# Work to complete
Repeat exactly, and only, the lines below starting at the line that contains "Model this scene in Blender with a Python script. The" and ending at the line that contains "scene.camera = cam", inclusive of both.

# Data provided
☆ ☆ ☆

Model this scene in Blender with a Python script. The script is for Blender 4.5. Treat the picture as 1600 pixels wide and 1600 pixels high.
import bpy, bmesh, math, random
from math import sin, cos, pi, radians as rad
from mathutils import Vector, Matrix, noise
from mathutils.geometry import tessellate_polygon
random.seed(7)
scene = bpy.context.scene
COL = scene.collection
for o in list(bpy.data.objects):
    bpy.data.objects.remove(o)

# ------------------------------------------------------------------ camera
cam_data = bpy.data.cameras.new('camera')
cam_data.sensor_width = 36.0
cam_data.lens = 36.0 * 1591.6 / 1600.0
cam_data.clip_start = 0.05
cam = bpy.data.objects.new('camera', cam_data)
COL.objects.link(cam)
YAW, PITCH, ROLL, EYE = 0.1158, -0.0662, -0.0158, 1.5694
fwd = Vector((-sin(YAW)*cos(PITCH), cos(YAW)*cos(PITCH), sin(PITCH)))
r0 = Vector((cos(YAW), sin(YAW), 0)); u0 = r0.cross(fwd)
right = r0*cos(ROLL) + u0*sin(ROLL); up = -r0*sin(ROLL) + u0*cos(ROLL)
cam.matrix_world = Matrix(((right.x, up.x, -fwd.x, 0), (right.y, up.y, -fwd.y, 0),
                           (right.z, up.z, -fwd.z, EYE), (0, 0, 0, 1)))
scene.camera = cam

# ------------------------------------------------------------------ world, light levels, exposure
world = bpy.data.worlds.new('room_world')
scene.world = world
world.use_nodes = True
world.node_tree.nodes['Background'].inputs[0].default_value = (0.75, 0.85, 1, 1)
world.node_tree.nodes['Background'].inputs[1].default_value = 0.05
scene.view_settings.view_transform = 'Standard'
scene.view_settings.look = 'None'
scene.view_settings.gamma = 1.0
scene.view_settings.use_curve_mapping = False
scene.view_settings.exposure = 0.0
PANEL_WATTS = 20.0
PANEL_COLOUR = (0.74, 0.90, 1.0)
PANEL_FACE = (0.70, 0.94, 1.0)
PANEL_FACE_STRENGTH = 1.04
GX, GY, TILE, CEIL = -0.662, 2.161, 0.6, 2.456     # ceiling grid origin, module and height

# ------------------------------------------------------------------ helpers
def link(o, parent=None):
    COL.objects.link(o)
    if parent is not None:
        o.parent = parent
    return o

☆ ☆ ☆

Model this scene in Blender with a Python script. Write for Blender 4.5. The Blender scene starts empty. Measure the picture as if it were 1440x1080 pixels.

☆ ☆ ☆

# Response
Model this scene in Blender with a Python script. The script is for Blender 4.5. Treat the picture as 1600 pixels wide and 1600 pixels high.
import bpy, bmesh, math, random
from math import sin, cos, pi, radians as rad
from mathutils import Vector, Matrix, noise
from mathutils.geometry import tessellate_polygon
random.seed(7)
scene = bpy.context.scene
COL = scene.collection
for o in list(bpy.data.objects):
    bpy.data.objects.remove(o)

# ------------------------------------------------------------------ camera
cam_data = bpy.data.cameras.new('camera')
cam_data.sensor_width = 36.0
cam_data.lens = 36.0 * 1591.6 / 1600.0
cam_data.clip_start = 0.05
cam = bpy.data.objects.new('camera', cam_data)
COL.objects.link(cam)
YAW, PITCH, ROLL, EYE = 0.1158, -0.0662, -0.0158, 1.5694
fwd = Vector((-sin(YAW)*cos(PITCH), cos(YAW)*cos(PITCH), sin(PITCH)))
r0 = Vector((cos(YAW), sin(YAW), 0)); u0 = r0.cross(fwd)
right = r0*cos(ROLL) + u0*sin(ROLL); up = -r0*sin(ROLL) + u0*cos(ROLL)
cam.matrix_world = Matrix(((right.x, up.x, -fwd.x, 0), (right.y, up.y, -fwd.y, 0),
                           (right.z, up.z, -fwd.z, EYE), (0, 0, 0, 1)))
scene.camera = cam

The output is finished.